As with several other recent aero-specific carbon cockpits, the handlebar tops feature a low-profile flat section left unwrapped, while the drops are wrapped in black handlebar tape as opposed to the usual white used by Trek-Segafredo. The integrated cockpit system looks to have a cap at the centre of the stem that can be accessed via four bolts on the underside of the system for maintenance or setup.

Towards the rear end of the bike, the semi-integrated, flexing seat post is retained from its rim brake predecessor as is the two-bolt tensioning system on the rear side.

Ahead of the Tour of Flanders in April, Trek's component company launched the Bontrager XXX range of carbon wheels and the new Madone Disc framesets were paired with the deep-rim Bontrager Aeolus XXX 6 with Shimano Dura-Ace rotors at Critérium du Dauphiné.

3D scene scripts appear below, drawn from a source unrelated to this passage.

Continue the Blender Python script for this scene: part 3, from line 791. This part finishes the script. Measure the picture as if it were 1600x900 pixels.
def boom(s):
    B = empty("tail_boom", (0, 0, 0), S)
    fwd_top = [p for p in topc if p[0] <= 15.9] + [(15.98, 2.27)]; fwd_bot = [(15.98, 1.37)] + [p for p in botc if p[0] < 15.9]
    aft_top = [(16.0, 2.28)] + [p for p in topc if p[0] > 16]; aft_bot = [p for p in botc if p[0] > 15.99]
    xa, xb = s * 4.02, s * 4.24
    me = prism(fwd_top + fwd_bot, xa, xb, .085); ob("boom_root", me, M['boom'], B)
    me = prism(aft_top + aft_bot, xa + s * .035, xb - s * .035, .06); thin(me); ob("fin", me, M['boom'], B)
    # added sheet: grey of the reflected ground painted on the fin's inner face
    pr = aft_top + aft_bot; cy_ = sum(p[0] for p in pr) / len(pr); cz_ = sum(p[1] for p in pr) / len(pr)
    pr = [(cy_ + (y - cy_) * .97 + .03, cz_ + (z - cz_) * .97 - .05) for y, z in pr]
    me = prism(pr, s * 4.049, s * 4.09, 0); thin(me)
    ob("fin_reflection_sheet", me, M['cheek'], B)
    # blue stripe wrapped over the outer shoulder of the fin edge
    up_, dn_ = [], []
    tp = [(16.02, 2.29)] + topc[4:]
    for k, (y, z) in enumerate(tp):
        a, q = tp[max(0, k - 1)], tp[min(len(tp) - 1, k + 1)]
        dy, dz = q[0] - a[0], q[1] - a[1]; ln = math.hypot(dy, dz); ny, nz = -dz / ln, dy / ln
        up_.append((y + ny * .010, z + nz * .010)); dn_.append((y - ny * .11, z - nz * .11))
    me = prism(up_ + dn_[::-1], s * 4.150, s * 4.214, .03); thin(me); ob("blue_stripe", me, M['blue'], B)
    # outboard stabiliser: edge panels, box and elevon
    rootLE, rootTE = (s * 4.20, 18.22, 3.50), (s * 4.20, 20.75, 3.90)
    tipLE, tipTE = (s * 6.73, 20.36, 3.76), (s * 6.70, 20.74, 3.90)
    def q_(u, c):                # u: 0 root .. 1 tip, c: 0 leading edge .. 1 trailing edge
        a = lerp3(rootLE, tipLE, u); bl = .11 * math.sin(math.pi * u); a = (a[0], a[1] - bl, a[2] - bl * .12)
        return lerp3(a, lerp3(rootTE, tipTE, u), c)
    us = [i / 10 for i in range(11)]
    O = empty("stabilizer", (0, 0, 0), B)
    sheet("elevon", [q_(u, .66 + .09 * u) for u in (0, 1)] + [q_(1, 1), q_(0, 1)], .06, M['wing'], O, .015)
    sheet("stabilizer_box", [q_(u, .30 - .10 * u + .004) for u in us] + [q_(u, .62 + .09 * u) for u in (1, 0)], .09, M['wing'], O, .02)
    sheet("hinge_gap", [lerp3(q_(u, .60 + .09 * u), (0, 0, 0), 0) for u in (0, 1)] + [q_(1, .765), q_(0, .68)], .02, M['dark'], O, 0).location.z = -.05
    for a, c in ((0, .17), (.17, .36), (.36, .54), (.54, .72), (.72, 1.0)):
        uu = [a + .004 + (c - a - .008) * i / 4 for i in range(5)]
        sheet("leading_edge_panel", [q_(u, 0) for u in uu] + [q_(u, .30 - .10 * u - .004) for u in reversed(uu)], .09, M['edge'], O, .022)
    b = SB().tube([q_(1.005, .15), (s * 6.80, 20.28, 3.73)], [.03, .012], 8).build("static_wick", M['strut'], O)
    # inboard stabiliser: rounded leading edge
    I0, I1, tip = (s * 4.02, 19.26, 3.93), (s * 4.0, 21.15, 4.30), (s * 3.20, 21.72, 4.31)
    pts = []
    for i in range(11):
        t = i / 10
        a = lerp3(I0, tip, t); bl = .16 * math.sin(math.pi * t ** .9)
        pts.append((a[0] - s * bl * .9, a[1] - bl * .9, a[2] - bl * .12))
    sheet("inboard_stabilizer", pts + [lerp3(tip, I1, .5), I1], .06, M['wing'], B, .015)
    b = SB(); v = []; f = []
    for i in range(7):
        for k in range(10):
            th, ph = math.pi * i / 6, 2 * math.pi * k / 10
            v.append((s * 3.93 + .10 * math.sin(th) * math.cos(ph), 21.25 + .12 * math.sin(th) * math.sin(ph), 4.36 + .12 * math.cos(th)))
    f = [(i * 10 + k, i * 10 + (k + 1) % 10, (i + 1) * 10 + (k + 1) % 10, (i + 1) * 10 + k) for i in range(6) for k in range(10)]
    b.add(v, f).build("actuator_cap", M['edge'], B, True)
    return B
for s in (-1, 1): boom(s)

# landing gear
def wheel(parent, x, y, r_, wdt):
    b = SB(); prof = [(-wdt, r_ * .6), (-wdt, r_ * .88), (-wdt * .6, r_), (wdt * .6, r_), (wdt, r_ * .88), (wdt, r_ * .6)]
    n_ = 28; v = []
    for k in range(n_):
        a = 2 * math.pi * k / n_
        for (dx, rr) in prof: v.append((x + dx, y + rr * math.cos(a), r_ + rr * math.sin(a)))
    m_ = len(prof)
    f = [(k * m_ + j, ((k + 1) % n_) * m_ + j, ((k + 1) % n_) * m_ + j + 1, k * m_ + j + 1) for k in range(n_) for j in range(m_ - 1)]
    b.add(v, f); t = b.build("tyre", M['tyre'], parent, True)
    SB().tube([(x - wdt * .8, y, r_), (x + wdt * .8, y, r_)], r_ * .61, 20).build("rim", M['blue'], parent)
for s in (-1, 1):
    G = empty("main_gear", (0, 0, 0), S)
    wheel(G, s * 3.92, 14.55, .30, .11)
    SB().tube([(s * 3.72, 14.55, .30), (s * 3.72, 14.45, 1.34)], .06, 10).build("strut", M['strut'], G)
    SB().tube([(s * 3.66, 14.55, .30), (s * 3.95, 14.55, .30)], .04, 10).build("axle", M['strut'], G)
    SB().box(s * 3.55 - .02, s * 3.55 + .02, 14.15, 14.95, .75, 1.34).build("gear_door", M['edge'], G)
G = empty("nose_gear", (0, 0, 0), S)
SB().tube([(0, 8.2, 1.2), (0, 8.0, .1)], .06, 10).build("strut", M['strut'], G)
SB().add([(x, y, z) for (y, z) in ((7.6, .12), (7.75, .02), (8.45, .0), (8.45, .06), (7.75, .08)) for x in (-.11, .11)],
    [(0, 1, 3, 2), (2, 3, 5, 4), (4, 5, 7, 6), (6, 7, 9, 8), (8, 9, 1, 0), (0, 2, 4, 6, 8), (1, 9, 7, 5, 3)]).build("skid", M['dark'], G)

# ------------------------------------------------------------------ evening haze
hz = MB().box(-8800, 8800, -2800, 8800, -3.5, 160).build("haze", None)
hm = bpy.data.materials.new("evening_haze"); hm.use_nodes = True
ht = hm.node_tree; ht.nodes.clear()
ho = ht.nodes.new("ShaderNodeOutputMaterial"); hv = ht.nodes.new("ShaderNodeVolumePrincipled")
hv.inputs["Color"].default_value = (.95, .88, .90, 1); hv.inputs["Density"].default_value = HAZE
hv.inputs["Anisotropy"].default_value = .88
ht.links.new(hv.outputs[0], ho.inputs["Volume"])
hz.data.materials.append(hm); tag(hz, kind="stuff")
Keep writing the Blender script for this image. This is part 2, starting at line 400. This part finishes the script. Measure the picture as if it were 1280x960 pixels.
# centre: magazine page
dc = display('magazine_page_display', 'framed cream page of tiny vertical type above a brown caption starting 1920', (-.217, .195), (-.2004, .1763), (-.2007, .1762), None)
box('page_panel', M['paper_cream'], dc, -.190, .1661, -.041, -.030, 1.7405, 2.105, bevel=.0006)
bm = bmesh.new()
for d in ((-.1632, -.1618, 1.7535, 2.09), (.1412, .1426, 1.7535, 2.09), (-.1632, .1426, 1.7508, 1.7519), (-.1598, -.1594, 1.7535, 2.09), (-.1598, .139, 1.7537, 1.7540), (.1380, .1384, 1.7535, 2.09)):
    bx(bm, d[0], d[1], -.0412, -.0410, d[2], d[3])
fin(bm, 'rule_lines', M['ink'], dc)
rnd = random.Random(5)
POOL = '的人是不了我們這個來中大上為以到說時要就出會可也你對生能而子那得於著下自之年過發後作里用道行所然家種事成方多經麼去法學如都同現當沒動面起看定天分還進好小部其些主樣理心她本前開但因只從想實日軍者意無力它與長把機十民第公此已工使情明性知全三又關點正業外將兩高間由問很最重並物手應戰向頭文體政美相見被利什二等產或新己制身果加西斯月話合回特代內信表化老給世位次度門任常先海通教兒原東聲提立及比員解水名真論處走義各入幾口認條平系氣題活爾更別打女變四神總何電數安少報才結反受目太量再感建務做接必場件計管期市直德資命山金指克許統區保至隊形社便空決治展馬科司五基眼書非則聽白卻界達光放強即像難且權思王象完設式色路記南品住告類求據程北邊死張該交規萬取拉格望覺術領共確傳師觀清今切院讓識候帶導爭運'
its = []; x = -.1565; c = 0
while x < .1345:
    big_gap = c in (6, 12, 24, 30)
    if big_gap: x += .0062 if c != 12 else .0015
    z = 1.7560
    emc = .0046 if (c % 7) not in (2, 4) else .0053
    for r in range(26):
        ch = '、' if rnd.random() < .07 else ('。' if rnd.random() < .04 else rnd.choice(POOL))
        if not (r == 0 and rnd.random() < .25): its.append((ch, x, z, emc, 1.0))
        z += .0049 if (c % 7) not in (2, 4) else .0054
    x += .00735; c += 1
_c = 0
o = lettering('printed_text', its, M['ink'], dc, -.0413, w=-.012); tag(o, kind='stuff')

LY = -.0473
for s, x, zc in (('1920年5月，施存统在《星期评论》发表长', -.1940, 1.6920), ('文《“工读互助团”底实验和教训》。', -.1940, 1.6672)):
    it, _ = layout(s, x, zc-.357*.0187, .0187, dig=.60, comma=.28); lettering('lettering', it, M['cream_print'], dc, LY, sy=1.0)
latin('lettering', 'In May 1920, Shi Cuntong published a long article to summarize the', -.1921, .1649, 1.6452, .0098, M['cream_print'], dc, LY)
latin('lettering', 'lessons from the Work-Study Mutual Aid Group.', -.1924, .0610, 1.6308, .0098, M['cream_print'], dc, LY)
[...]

With the Tour de France just a few weeks away and major brands launching new models in time for the European bike show season, Cyclingnews has spotted several new bikes and components at the French stage race. Alongside the new Trek Madone Disc, an updated aero frameset from Specialized was also spotted at the race underneath riders from Quick-Step Floors and Bora-Hansgrohe.

A spokesperson for Trek said they were not yet able to comment on the new bike.